Task to complete:
Output the data exactly, with every line intact.

Records from a data collection:
|---|

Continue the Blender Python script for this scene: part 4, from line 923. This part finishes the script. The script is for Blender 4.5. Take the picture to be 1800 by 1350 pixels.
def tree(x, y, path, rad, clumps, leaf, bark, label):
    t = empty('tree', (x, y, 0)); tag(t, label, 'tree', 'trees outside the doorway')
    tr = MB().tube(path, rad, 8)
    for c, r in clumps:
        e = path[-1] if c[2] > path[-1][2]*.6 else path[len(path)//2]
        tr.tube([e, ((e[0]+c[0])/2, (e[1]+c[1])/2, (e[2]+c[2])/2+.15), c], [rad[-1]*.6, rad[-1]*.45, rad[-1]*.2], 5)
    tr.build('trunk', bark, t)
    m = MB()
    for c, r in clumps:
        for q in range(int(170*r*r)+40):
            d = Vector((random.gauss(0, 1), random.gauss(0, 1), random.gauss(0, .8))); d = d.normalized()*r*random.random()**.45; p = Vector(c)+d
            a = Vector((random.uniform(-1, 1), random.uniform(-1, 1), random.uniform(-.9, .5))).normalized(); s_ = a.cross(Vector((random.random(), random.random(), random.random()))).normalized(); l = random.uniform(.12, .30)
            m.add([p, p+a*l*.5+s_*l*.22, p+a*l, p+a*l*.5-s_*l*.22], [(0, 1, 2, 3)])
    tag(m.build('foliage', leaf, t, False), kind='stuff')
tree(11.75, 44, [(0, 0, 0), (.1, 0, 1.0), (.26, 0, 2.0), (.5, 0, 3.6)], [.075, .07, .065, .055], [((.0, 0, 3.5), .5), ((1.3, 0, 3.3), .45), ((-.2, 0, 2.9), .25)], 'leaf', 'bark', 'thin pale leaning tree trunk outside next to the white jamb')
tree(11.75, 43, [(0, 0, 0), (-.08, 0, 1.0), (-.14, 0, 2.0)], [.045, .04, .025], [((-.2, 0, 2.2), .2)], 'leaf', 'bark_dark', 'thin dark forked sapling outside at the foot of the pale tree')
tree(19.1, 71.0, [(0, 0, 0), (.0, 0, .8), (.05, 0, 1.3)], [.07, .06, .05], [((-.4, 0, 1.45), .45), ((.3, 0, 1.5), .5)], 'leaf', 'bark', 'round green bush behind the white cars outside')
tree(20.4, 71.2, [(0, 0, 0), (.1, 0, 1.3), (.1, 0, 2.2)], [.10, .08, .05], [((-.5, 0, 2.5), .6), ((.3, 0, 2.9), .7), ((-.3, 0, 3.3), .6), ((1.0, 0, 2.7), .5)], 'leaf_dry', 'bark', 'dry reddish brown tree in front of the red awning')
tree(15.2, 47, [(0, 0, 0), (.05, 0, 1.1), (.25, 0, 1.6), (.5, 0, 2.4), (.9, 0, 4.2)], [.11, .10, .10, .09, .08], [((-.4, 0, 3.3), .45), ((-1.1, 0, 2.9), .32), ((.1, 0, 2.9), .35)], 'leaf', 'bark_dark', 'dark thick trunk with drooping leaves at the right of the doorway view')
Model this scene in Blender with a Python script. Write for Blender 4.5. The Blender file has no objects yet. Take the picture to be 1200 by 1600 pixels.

|---|

The response:
Continue the Blender Python script for this scene: part 4, from line 923. This part finishes the script. The script is for Blender 4.5. Take the picture to be 1800 by 1350 pixels.
def tree(x, y, path, rad, clumps, leaf, bark, label):
    t = empty('tree', (x, y, 0)); tag(t, label, 'tree', 'trees outside the doorway')
    tr = MB().tube(path, rad, 8)
    for c, r in clumps:
        e = path[-1] if c[2] > path[-1][2]*.6 else path[len(path)//2]
        tr.tube([e, ((e[0]+c[0])/2, (e[1]+c[1])/2, (e[2]+c[2])/2+.15), c], [rad[-1]*.6, rad[-1]*.45, rad[-1]*.2], 5)
    tr.build('trunk', bark, t)
    m = MB()
    for c, r in clumps:
        for q in range(int(170*r*r)+40):
            d = Vector((random.gauss(0, 1), random.gauss(0, 1), random.gauss(0, .8))); d = d.normalized()*r*random.random()**.45; p = Vector(c)+d
            a = Vector((random.uniform(-1, 1), random.uniform(-1, 1), random.uniform(-.9, .5))).normalized(); s_ = a.cross(Vector((random.random(), random.random(), random.random()))).normalized(); l = random.uniform(.12, .30)
            m.add([p, p+a*l*.5+s_*l*.22, p+a*l, p+a*l*.5-s_*l*.22], [(0, 1, 2, 3)])
    tag(m.build('foliage', leaf, t, False), kind='stuff')
tree(11.75, 44, [(0, 0, 0), (.1, 0, 1.0), (.26, 0, 2.0), (.5, 0, 3.6)], [.075, .07, .065, .055], [((.0, 0, 3.5), .5), ((1.3, 0, 3.3), .45), ((-.2, 0, 2.9), .25)], 'leaf', 'bark', 'thin pale leaning tree trunk outside next to the white jamb')
tree(11.75, 43, [(0, 0, 0), (-.08, 0, 1.0), (-.14, 0, 2.0)], [.045, .04, .025], [((-.2, 0, 2.2), .2)], 'leaf', 'bark_dark', 'thin dark forked sapling outside at the foot of the pale tree')
tree(19.1, 71.0, [(0, 0, 0), (.0, 0, .8), (.05, 0, 1.3)], [.07, .06, .05], [((-.4, 0, 1.45), .45), ((.3, 0, 1.5), .5)], 'leaf', 'bark', 'round green bush behind the white cars outside')
tree(20.4, 71.2, [(0, 0, 0), (.1, 0, 1.3), (.1, 0, 2.2)], [.10, .08, .05], [((-.5, 0, 2.5), .6), ((.3, 0, 2.9), .7), ((-.3, 0, 3.3), .6), ((1.0, 0, 2.7), .5)], 'leaf_dry', 'bark', 'dry reddish brown tree in front of the red awning')
tree(15.2, 47, [(0, 0, 0), (.05, 0, 1.1), (.25, 0, 1.6), (.5, 0, 2.4), (.9, 0, 4.2)], [.11, .10, .10, .09, .08], [((-.4, 0, 3.3), .45), ((-1.1, 0, 2.9), .32), ((.1, 0, 2.9), .35)], 'leaf', 'bark_dark', 'dark thick trunk with drooping leaves at the right of the doorway view')
Model this scene in Blender with a Python script. Write for Blender 4.5. The Blender file has no objects yet. Take the picture to be 1200 by 1600 pixels.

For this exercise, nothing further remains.